Agressions sexuelles: six mois avec sursis requis contre Franck Lavier, acquitté d'Outreau

Six mois avec sursis ont été requis vendredi contre Franck Lavier, acquitté d'Outreau, pour des agressions sexuelles contre sa fille, alors qu'elle était mineure, en dépit des  rétractations de cette...

Franck Lavier à Rennes, le 1er juin 2015 © DAMIEN MEYER
Franck Lavier à Rennes, le 1er juin 2015 © DAMIEN MEYER

Six mois avec sursis ont été requis vendredi contre Franck Lavier, acquitté d'Outreau, pour des agressions sexuelles contre sa fille, alors qu'elle était mineure, en dépit des  rétractations de cette dernière sur l'essentiel de ses accusations.

Le procureur de Boulogne-sur-Mer, Patrick Leleu, considère que Franck Lavier est coupable d'"agression sexuelle par ascendant" pour des attouchements sur les seins de sa fille, alors adolescente, ce que lui considérait comme un "jeu" sans gravité.

Il s'agit du seul fait retenu par l'accusation, la fille de Franck Lavier étant revenue à l'audience sur l'ensemble des autres accusations formulées depuis sept ans contre son père.

"Il vient vous dire ce n’est pas sexuel, moi je vous dis c’est sexuel et c’est une transgression". "Il impose un attouchement sexuel auquel la victime ne consent pas", considère le procureur.

A l'audience devant le tribunal correctionnel de Boulogne-sur-Mer (Pas-de-Calais), la jeune femme, une mère de quatre enfants aujourd'hui âgée de 24 ans, avait considéré qu'il s'agissait d'"un jeu, en passant, +pouet pouet+", mais qui la mettait mal à l'aise.

Franck Lavier précise que ces gestes n'étaient pas "quotidiens, pas 10.000 fois par jour". "C'est comme si on s'embrassait sur les joues ?", lui suggère son avocate. "C'est pareil", dit-il.

Terrible enfance

"Je n'ai rien à me reprocher", avait lancé en début d'audience cet homme de 45 ans, avant le coup de théâtre à la mi-journée des rétractations de sa fille. 

"Il ne s'est rien passé de ce que j'ai dit à ma déposition", a-t-elle fini par avouer après trois heures d'audition où elle a alterné entre hésitations, sanglots et trous de mémoire.

- "Il n'est jamais venu dans votre chambre le soir ?", lui demande le président.

- "Non", répond-elle.

- "Il ne vous a jamais léché le sexe ?"

- "Non."

- "Il ne vous a jamais mis un doigt dans votre sexe ?"

- "Non."

Elle affirme avoir menti pendant tant d'années par crainte "des conséquences pour fausses déclarations".

L'affaire remonte à 2016 quand, âgée de 16 ans, elle confie à la CPE de son lycée un courrier dans lequel elle évoque "un truc grave". La justice est saisie.

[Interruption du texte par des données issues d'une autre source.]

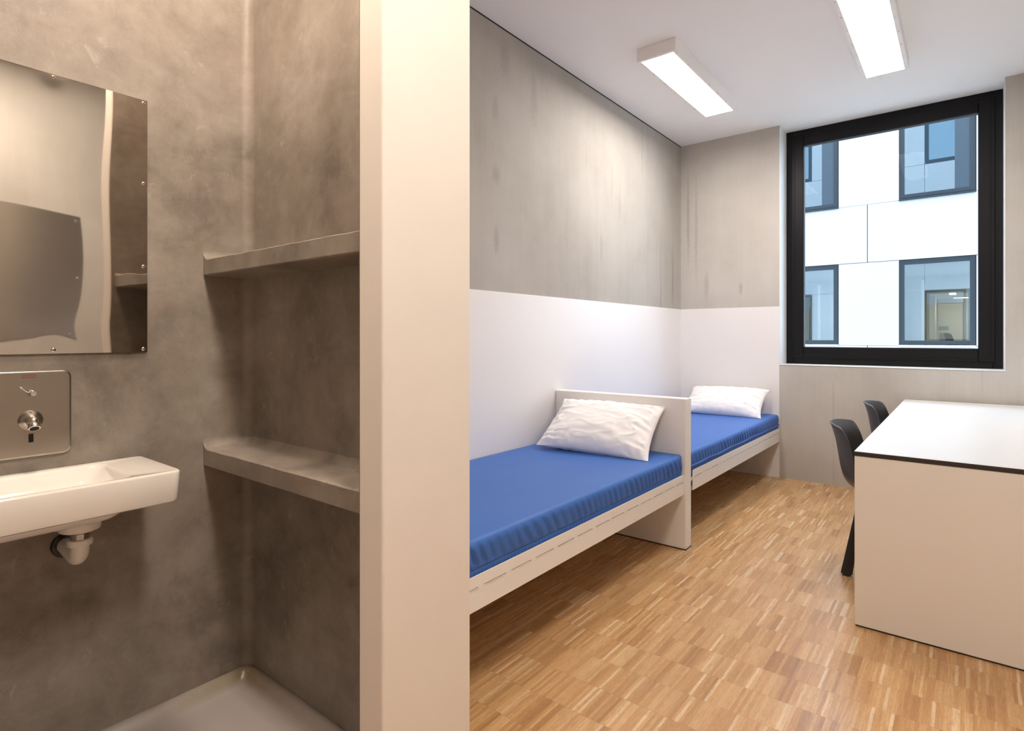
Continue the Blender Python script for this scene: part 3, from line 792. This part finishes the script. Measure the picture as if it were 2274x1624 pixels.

Puis l'adolescente assure en audition avoir été victime d'attouchements depuis début 2015. Le parquet ordonne son placement provisoire. Franck Lavier est placé sous contrôle judiciaire.

Si elle a écrit ce premier courrier, intitulé "Terrible enfance", c'est parce qu'elle se sentait "mal dans (sa) peau", dit-elle.

Famille cassée

Elle raconte une vie "compliquée", marquée par son placement à même pas deux ans, quand ses parents sont injustement emportés par l'affaire Outreau. Elle ne les retrouvera qu'à l'âge de six ans. Le harcèlement à l'école, ensuite: "On m'appelait l'Affaire Outreau."

"Elle cherchait par tous les moyens à fuir cette famille" où "elle n'a jamais trouvé sa place", analyse l'avocate de Franck Lavier, Me Fabienne Roy-Nansion.

Elle et son petit frère ont d'ailleurs subi la maltraitance de leurs parents, tous deux condamnés en 2012 à dix et huit mois de prison avec sursis pour violences habituelles.

Franck et Sandrine Lavier, divorcés mais qui vivent ensemble, font partie des accusés d'Outreau. Lui a été condamné en 2004 à six ans de prison pour le viol de sa belle-fille par la cour d'assises du Pas-de-Calais, puis acquitté l'année suivante par la cour d'appel de Paris. Il a passé en tout 36 mois de prison.

L'affaire de viols d'enfants d'Outreau, qui avait entraîné de longues incarcérations pour des innocents, a abouti à un fiasco judiciaire. Après deux procès aux assises en 2004 et 2005, 13 des 17 accusés ont été acquittés.

L'affaire "a marqué de manière indélébile" la vie de Franck Lavier, a convenu le procureur Patrick Leleu. "Dans cette famille tout le monde est cassé".